Lily van der Stokker

galleria francesca kaufmann

Dutch artist Lily van der Stokker covered the exterior of an entire building with white on pink decorative motifs for Expo 2000 in Hannover. Adjusting this ornamental gigantism to the more ordinary dimensions of an interior gallery space, the artist perhaps allowed more subtlety to come into play. Large sinuous lines delineating fuchsia or similarly syrupy-colored flowers, typical of the artist’s style, were repeated uniformly. There was a difference in the treatment of the gallery’s two rooms that, though it was not obvious at first, ultimately revealed the conceptual dimension of van der Stokker’s work, despite its apparent banality. The untitled wall painting in the first room—which is the gallery proper, the exhibition space—was conceived as the work to be “shown”; it was thus presented in the empty room. The adjacent room is a functional space (the office), and it was likewise decorated with analogous floral volutes, in the same patently mawkish adolescent style. In this space, however, the decoration was intended simply as decoration, and the wall painting assumed the function of simple wallpaper. In fact, a careful observer might have noted that in one area of the wall the painted motifs ran into each other with some confusion, the way patterns fail to line up properly when one does a poor job of applying wallpaper.
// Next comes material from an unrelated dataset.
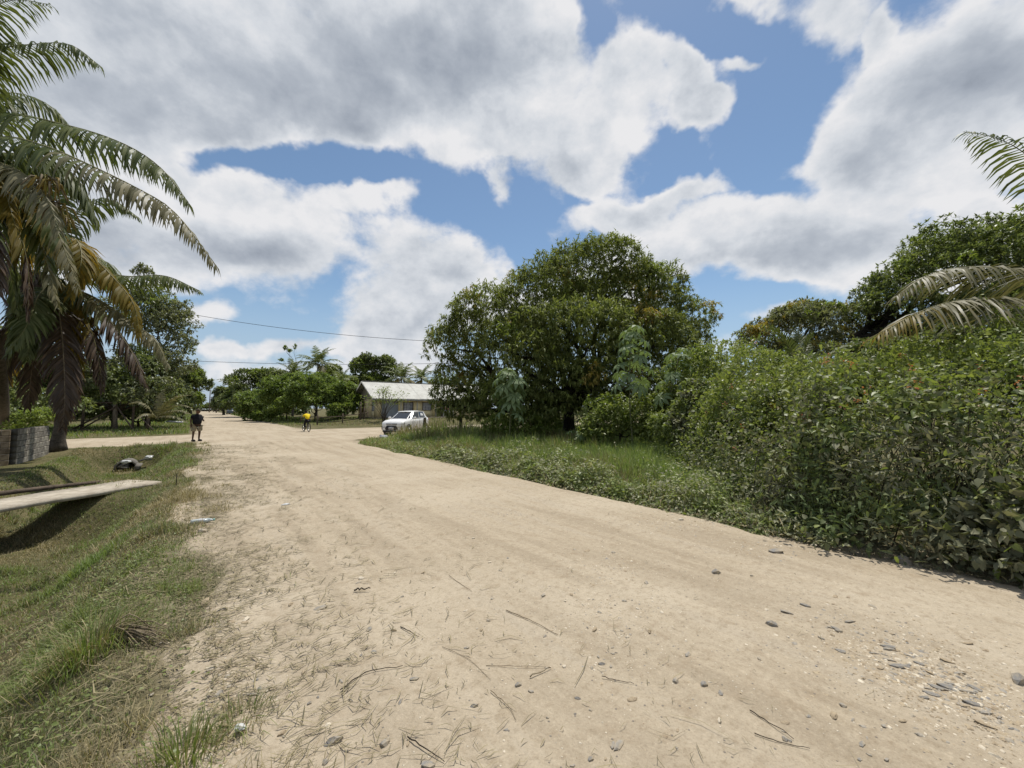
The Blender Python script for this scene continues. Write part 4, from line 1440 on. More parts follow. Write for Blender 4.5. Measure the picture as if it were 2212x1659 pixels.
def thicket():
    cents = np.array([(-3.4, 7.5), (-1.5, 7.4), (.4, 7.5), (2.2, 7.6), (-2.6, 9.4), (-.4, 9.3), (1.8, 9.5), (-1.6, 11.6), (1.0, 11.8), (3.2, 11.4), (-6.0, 8.2), (5.6, 12.2)])
    n = 430000
    s = rng.uniform(-8, 10, n)
    o = 6.3 + 8.5 * rng.random(n) ** 1.25
    h = canopy(s, o)
    e = .15
    gs = (canopy(s + e, o) - h) / e
    go = (canopy(s, o + e) - h) / e
    depth = np.minimum(rng.exponential(.16, n), 1.2)
    z = h - depth
    steep = np.sqrt(gs ** 2 + go ** 2)
    # keep density even over the steep front as over the top
    keep = (h > .12) & (z > .02) & (rng.random(n) < np.clip((.17 + .17 * steep), 0, 1))
    # ragged pockets
    keep &= rng.random(n) < (.05 + 1.3 * smoothstep(.41, .53, fbm(s * 1.9 + z * 1.3, o * 1.9, 63, 3)))
    s, o, z, gs, go = s[keep], o[keep], z[keep], gs[keep], go[keep]
    # body of the bushes behind their outer leaves
    nf = 34000
    fs, fo = rng.uniform(-8, 8, nf), 6.5 + 2.8 * rng.random(nf) ** .9
    fh = canopy(fs, fo)
    fk = (fh > .3) & (rng.random(nf) < .12 + .9 * smoothstep(.4, .55, fbm(fs * 1.7, fo * 1.7, 73)))
    fs, fo, fh = fs[fk], fo[fk], fh[fk]
    s = np.concatenate([s, fs]); o = np.concatenate([o, fo]); z = np.concatenate([z, fh * rng.uniform(.05, .98, len(fs))])
    gs = np.concatenate([gs, fs * 0]); go = np.concatenate([go, fs * 0 + 1.2])
    n = len(s)
    N = np.stack([-SN * -gs + CS * -go, CS * -gs + SN * -go, np.ones(n)], -1)
    N /= np.linalg.norm(N, axis=1)[:, None]
    P = np.stack([-SN * s + CS * o, CS * s + SN * o, z + H(s, o)], -1)
    jit = .10
    P += rng.normal(size=(n, 3)) * jit * np.array([1, 1, .6])
    # sprays that reach out of the mass
    ns = 800
    si = rng.choice(n, ns)
    sd = N[si] * .7 + unit(ns) * .7 + np.array([0, 0, .35])
    sd /= np.linalg.norm(sd, axis=1)[:, None]
    sl_ = rng.uniform(.2, .45, ns) + .5 * rng.random(ns) ** 4
    qq = np.tile(np.linspace(.15, 1, 11), ns)
    sp_ = np.repeat(P[si], 11, 0) + np.repeat(sd * sl_[:, None], 11, 0) * qq[:, None] + rng.normal(size=(ns * 11, 3)) * .035
    sp_[:, 2] -= .18 * np.repeat(sl_, 11) * qq ** 2
    ok = sp_[:, 2] > .03
    rp = np.repeat(si, 11)[ok]
    P = np.concatenate([P, sp_[ok]]); N = np.concatenate([N, N[rp]])
    s = np.concatenate([s, s[rp]]); o = np.concatenate([o, o[rp]]); z = np.concatenate([z, z[rp]])
    n = len(P)
    d = unit(n) * 1.0 + N * .30
    d[:, 2] -= .5
    up = N * .45 + np.array([0, 0, .55]) + unit(n) * .85
    big = fbm(s * .9, o * .9 + z, 64)
    L = rng.uniform(.045, .092, n) * (.75 + .7 * big)
    L = L * (1 + .40 * smoothstep(1.3, .3, z) * smoothstep(2.5, -.8, s))
    # patches of different plants: heart leaves, long narrow leaves, fine leaves
    sp1 = fbm(s * .8 + 31, o * .8 + z * .9, 72)
    narrow = sp1 > .60
    fine_ = sp1 < .38
    L = np.where(narrow, L * 1.3, np.where(fine_, L * .68, L))
    wr = np.where(narrow, rng.uniform(.28, .42, n), rng.uniform(.62, .9, n))
    V, Tt, m = leaves(T_HEART, P, d, up, L, L * wr)
    k = np.argmin((s[:, None] - cents[:, 0]) ** 2 + (o[:, None] - cents[:, 1]) ** 2, 1)
    # road dust: thick on the low front leaves, thinning upward and inward
    dusty = rng.random(n) < np.clip(.98 - .36 * (z - .5) - .16 * (o - 7.0), .08, .93)
    light = rng.random(n) < np.clip(.2 + .9 * smoothstep(.42, .62, fbm(s * .6 + 3, o * .6, 70)) + .25 * (z - 1.6), 0, 1)
    labels = {4: 'green bush behind the heart leaved overhanging bush', 5: 'rounded green bush in the second row of the thicket', 6: 'green bush between thicket front and yellow green shrub', 7: 'bush at the back of the thicket under the palm fronds', 8: 'bush at the back of the thicket below the dark broad leaved shrub', 9: 'pale green bush at the back corner of the thicket by the verge grass', 11: 'farthest bush of the thicket reaching towards the saplings', 10: 'bush of the thicket just outside the right edge of view', 0: 'dusty large leaved bush at the far right edge hanging low over the road', 1: 'dusty heart leaved bush overhanging the road with dry stems showing',
              2: 'dusty bush in the middle of the roadside thicket front', 3: 'lowest dusty bush where the thicket meets the verge grass'}
    T8 = len(T_HEART[1])
    for b in range(len(cents)):
        sel = np.where(k == b)[0]
        if len(sel) < 50: continue
        c = W(*cents[b])
        lab = labels.get(b, 'green leafy bush in the back rows of the roadside thicket')
        t = thing('broadleaf_bush', lab, 'bush', c, 0, 'bushes of the roadside thicket')
        # the leaves that show largest are single leaves
        dist = np.linalg.norm(P[sel] - np.array([0, 0, 1.8]), axis=1)
        order = np.argsort(dist / L[sel])
        nsing = 140 if b in (0, 1, 2) else 0
        single = sel[order[:nsing]]
        rest = sel[order[nsing:]]
        fi = (rest[:, None] * T8 + np.arange(T8)).ravel()
        vi = (rest[:, None] * 9 + np.arange(9)).ravel()
        remap = np.full(len(V), -1)
        remap[vi] = np.arange(len(vi))
        f = tag(build('foliage', V[vi] - c, [remap[Tt[fi]]], [M['dusty'], M['bush'], M['thicket']], t, [np.repeat(np.where(dusty[rest], 0, np.where(light[rest], 2, 1)), T8)]), kind='stuff')
        for q in single:
            me = bpy.data.meshes.new('leaf')
            me.from_pydata([tuple(x) for x in V[q * 9:q * 9 + 9] - P[q]], [], [tuple(int(y) for y in x) for x in T_HEART[1]])
            me.materials.append(M['dusty' if dusty[q] else 'thicket' if light[q] else 'bush'])
            lo = bpy.data.objects.new('leaf', me)
            col.objects.link(lo)
            lo.parent = t
            lo.location = Vector(P[q] - c)
        mb = MB()
        r = np.random.default_rng(100 + b)
        for i in range(42):
            a = np.array([cents[b][0] + r.normal() * .5, max(cents[b][1] + r.normal() * .6, 7.0)])
            e = a + np.array([r.normal() * .8, r.normal() * .7 - .15]); e[1] = max(e[1], 7.05)
            he = max(float(canopy(e[0], e[1])), .15) * r.uniform(.75, 1.04)
            p0 = W(a[0], a[1], -.05) - c
            p2 = W(e[0], e[1], he) - c
            p1 = W(*(a * .65 + e * .35), he * r.uniform(.5, .9)) - c
            mb.tube(spline([p0, p1, p2], 7), np.linspace(.011, .004, 7), 4)
        mb.build('stems', M['bark'], t)


thicket()


def blossoms():
    """small orange flower heads dotted over the thicket"""
    n = 46
    s = rng.uniform(-1, 5, n); o = rng.uniform(7.3, 10.5, n)
    h = canopy(s, o)
    k = h > .8
    s, o, h = np.repeat(s[k], 9), np.repeat(o[k], 9), np.repeat(h[k], 9)
    m_ = len(s)
    P = np.stack([-SN * s + CS * o, CS * s + SN * o, h + H(s, o) + .05], -1) + rng.normal(size=(m_, 3)) * .03
    V, Tt, m = leaves(T_DIAM, P, unit(m_), np.tile([0, 0, 1.], (m_, 1)) + unit(m_) * .4, .035, .03)
    tag(build('blossoms', V, [Tt], M['petal']), kind='stuff')


blossoms()


def weeds():
    """knee high dusty weeds edging the verge between thicket and side road"""
    n = 36000
    s = rng.uniform(1.5, 17, n)
    o = 6.45 + np.abs(rng.normal(0, .6, n)) + (rng.random(n) < .3) * rng.exponential(.9, n) + (fbm(s * 1.1, s * 0, 66) - .5) * .5
    hm = .62 * smoothstep(6.35, 6.95, o) * (1 + .25 * smoothstep(7.4, 8.5, o)) * (.12 + 1.5 * np.clip(fbm(s * 1.7, o * 1.7, 67, 3) - .18, 0, 1)) * (1 - .5 * smoothstep(8, 16, s))
    z = hm * rng.random(n) ** .7
    P = pos(s, o, 0) + np.stack([np.zeros(n), np.zeros(n), z], -1)
    d = unit(n)
    d[:, 2] = d[:, 2] * .5 - .15
    up = np.tile([0, 0, 1.0], (n, 1)) + unit(n) * .8 - np.array([CS, SN, 0]) * .3
    L = rng.uniform(.035, .085, n) * (1 + .05 * s)
    V, Tt, m = leaves(T_OVAL, P, d, up, L, L * rng.uniform(.42, .7, n))
    dm = (rng.random(n) + .5 * (fbm(s * .9, o * .9, 65) - .5) + .25 * smoothstep(.15, .5, z) > .78).astype(int)
    return tag(build('roadside_weeds', V, [Tt], [M['weed'], M['thicket']], None, [np.repeat(dm, 4)]), kind='stuff')


weeds()
s = rng.uniform(2, 21, 15000); o = 6.5 + np.abs(rng.normal(0, .6, 15000))
grassfield('dry_edge_grass', s, o, rng.uniform(.15, .62, 15000) * smoothstep(6.3, 6.9, o), .007 + .0009 * s, ('grass_dry', 'grass_lush'), lambda s, o: (rng.random(len(s)) < .6).astype(int), (.3, 1.0))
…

Moreover, the change in function from one room to the other was evident despite the consistency in style. On the office wall van der Stokker chose to hang some small drawings related to previous wall-painting projects, all accompanied by an image of a sofa, which, in her drawings, always indicates the work’s domestic, utilitarian fulfillment. Naturally, van der Stokker’s intentions are polemical. The kitsch (I don’t know how else to define it) of her colors and forms seems to have emerged from the notebooks of a daydreaming female student—one devoid of any visual culture. But simply by contrasting these motifs with the seriousness of the art discourse into which she interpolates them, van der Stokker seems to denounce art’s detachment from the quotidian reality of ordinary people. And she addresses that reality’s aesthetic implications, even those pertaining to subcultures about which we never have anything to say. A title typical of her small drawings is Spectacular Experimental Art by Older People, 2000, and she herself—not yet fifty—defines “old” in response to the hysterical pursuit of the “new” in the culture industry. These painted walls also inevitably brought to mind the utterly precise, masculine rationalism of an artist like Sol LeWitt, to whose work van der Stokker presents a deliberate contrast. Her art questions the distinction between the beautiful and the ugly, the meaning of creativity and aesthetic self-expression, and the place of pure pleasure (even when it is regressive) within intellectual experience. She carries out this interrogation with operations that become provocative simply because they are not legitimized by the art system’s established conventions.

Giorgio Verzotti

Translated from Italian by Marguerite Shore.